Proper PCB layout is extremely important in a
high-current fast-switching circuit to provide appropriate device operation and
design robustness. The UCC44273 gate driver
incorporates short-propagation delays and powerful output stages capable of
delivering large current peaks with very fast rise and fall times at the gate of the
power switch to facilitate voltage transitions very quickly. At higher VDD voltages,
the peak-current capability is even higher (4-A/4-A peak current is at VDD = 12 V).
Very high di/dt causes unacceptable ringing if the trace lengths and impedances are
not well controlled. The following circuit layout guidelines are strongly
recommended when designing with these high-speed drivers.
- Locate the driver device as close
as possible to the power device in order to minimize the length of high-current
traces between the output pins and the gate of the power device.
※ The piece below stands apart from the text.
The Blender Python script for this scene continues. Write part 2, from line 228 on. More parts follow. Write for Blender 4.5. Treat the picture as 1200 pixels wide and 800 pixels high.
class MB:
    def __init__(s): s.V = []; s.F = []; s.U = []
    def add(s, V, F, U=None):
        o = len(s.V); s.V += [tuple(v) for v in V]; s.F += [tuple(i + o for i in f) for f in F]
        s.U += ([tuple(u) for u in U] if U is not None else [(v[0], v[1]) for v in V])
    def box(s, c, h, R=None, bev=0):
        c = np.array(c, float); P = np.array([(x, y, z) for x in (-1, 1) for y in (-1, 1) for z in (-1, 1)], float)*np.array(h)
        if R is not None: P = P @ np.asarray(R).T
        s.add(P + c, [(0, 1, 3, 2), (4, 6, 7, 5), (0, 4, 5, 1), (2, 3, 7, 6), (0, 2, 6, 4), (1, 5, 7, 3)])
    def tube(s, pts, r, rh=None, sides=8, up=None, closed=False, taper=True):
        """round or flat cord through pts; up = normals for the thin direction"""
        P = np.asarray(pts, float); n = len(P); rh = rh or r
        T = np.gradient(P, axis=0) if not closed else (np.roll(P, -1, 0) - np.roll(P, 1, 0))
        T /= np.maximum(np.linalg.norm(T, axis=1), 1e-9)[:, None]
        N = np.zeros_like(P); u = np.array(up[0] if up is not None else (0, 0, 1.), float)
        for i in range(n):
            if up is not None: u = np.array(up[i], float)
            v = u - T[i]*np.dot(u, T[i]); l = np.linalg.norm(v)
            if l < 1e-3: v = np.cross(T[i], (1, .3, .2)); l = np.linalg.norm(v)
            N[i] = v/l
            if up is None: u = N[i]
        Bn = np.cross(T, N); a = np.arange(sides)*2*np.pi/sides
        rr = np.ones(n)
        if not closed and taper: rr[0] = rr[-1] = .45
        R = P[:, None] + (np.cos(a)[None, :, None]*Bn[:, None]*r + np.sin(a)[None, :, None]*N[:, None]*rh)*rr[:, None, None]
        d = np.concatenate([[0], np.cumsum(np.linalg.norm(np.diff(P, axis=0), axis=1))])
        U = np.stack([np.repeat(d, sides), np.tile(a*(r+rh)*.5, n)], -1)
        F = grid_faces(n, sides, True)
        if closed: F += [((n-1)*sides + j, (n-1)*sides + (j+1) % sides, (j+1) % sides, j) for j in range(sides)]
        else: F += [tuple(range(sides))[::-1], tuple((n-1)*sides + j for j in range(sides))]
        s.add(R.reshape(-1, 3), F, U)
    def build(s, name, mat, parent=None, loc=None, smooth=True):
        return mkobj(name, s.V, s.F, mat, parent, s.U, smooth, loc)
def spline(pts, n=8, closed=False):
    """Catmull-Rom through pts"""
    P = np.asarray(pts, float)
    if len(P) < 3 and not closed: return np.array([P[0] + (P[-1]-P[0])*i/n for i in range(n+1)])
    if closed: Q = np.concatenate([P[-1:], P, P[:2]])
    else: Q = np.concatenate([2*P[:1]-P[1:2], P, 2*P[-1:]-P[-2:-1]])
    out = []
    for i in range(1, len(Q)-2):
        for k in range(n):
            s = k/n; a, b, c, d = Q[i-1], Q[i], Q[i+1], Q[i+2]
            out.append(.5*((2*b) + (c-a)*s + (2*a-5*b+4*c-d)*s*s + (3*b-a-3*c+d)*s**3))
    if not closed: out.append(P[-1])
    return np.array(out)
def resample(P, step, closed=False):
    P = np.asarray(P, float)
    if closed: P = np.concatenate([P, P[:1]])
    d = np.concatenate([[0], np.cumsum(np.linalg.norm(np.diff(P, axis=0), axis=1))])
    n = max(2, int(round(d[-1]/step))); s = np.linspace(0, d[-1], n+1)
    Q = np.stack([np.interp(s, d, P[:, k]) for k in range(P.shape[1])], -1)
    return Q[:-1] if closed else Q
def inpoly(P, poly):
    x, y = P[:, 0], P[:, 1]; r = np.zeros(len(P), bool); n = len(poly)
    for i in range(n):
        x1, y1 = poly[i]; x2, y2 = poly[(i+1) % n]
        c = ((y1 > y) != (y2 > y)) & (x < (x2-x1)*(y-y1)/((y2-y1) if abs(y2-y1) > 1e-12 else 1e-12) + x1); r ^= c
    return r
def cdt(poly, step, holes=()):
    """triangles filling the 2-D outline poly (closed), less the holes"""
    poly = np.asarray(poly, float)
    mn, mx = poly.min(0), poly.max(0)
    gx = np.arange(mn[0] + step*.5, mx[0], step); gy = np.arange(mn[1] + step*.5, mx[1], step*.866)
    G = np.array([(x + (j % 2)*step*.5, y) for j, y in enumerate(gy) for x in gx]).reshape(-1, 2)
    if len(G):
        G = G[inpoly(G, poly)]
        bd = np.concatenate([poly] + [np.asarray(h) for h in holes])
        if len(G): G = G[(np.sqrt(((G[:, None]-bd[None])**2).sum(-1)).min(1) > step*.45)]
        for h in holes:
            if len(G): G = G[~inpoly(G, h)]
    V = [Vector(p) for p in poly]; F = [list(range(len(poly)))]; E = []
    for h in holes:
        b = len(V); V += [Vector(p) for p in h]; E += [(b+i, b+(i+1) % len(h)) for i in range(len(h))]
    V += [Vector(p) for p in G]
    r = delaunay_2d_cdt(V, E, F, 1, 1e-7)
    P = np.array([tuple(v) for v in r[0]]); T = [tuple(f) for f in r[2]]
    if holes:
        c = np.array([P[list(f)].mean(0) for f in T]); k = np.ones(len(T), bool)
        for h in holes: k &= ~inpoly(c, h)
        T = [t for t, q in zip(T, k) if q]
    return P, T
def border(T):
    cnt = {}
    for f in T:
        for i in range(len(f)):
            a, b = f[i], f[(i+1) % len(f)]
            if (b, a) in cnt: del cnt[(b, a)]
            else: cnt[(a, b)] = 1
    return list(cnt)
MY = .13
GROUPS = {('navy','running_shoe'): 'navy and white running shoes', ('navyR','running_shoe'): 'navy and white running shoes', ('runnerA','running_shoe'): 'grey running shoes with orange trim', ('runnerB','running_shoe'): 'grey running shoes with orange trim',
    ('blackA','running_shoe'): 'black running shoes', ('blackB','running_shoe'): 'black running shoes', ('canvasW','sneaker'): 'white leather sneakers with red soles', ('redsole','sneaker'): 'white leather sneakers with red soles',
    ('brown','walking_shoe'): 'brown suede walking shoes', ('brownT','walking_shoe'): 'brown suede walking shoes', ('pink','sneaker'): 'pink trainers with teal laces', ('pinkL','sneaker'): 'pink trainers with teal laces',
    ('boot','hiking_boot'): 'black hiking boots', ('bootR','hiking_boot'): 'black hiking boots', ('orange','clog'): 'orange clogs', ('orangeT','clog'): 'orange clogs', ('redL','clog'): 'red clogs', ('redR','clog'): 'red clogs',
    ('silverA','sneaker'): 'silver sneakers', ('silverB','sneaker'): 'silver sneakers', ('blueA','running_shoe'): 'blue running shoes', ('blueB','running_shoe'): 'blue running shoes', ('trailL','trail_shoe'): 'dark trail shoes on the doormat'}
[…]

- Locate the VDD bypass capacitors
between VDD and GND as close as possible to the driver with minimal trace length
to improve the noise filtering. These capacitors support high-peak current being
drawn from VDD during turnon of power MOSFET. The use of low inductance SMD
components such as chip resistors and chip capacitors is highly
recommended.
- The turnon and turnoff
current-loop paths (driver device, power MOSFET and VDD bypass capacitor) should
be minimized as much as possible in order to keep the stray inductance to a
minimum. High dI/dt is established in these loops at two instances – during
turnon and turnoff transients, which will induce significant voltage transients
on the output pin of the driver device and gate of the power switch.
- Wherever possible parallel the
source and return traces, taking advantage of flux cancellation.
- Separate power traces and signal
traces, such as output and input signals.
- Star-point grounding is a good
way to minimize noise coupling from one current loop to another. The GND of the
driver should be connected to the other circuit nodes such as source of power
switch or the ground of PWM controller at one, single point. The connected paths
should be as short as possible to reduce inductance and be as wide as possible
to reduce resistance.
- Use a ground plane to provide
noise shielding. Fast rise and fall times at OUT may corrupt the input signals
during transition. The ground plane must not be a conduction path for any
current loop. Instead the ground plane must be connected to the star-point with
one single trace to establish the ground potential. In addition to noise
shielding, the ground plane can help in power dissipation as well.